Let $P(X=n) = \lambda^ne^{-\lambda}/n!$ which is a Poisson distribution. I need to find the cumulative distribution function.
The first think that comes to my mind is summation across n from $-\infty$ to $\infty$. But the answer is in terms of integration of $\lambda$.
$P(X\le n) = 1-\int_{0}^{\lambda} (x^ne^{-x}/n!)dx$
How do we change that integration over x into integration over $\lambda$?
The Poisson distribution takes values $n \in \{0,1,2,\dotsc\}$ with probability $P(X=n) = e^{-\lambda} \lambda^n / n! =: p_n(\lambda) $, so the cumulative distribution function is $$ P(X \leq n) = \sum_{k=0}^n e^{-\lambda} \frac{\lambda^k}{k!} = \sum_{k=0}^n p_k(\lambda) . $$ This sum has a rather weird property (which admittedly one would not spot unless one is familiar with particular differential equations): if we differentiate with respect to $\lambda$, we find that $$ p_k'(\lambda) = \frac{d}{d\lambda} e^{-\lambda} \frac{\lambda^k}{k!} = - e^{-\lambda} \frac{\lambda^k}{k!} + e^{-\lambda} \frac{\lambda^{k-1}}{(k-1)!} = -p_k + p_{k-1} , $$ and $p_0'(\lambda) = 0$. Thus, $$ \frac{d}{d\lambda} P(X \leq n) = \sum_{k=0}^n p_n'(\lambda) = 0 + \sum_{k=1}^n (p_{k-1}(\lambda)-p_k(\lambda)) . $$ If we write out the sum, we see that it telescopes, leaving only $-p_n$. Hence, by the Fundamental Theorem of Calculus, $$ P(X \leq n) = P(X \leq n)(\lambda=0) - \int_0^{\lambda} p_n(x) \, dx . $$ The first term is $1$ since a Poisson distribution with parameter $0$ takes the value $0$ with probability $1$, the second is the integral given in the answer.

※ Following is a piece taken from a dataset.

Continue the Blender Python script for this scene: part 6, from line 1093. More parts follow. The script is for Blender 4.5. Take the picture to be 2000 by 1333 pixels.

Of course everyone is wondering why you would want to do this. I think the simplest reason is, if you want to estimate the probability of being larger than $n$, it is much easier to do this with the expression $\int_0^{\lambda} p_n $ than the infinite sum $\sum_{k=n+1}^{\infty} p_k$.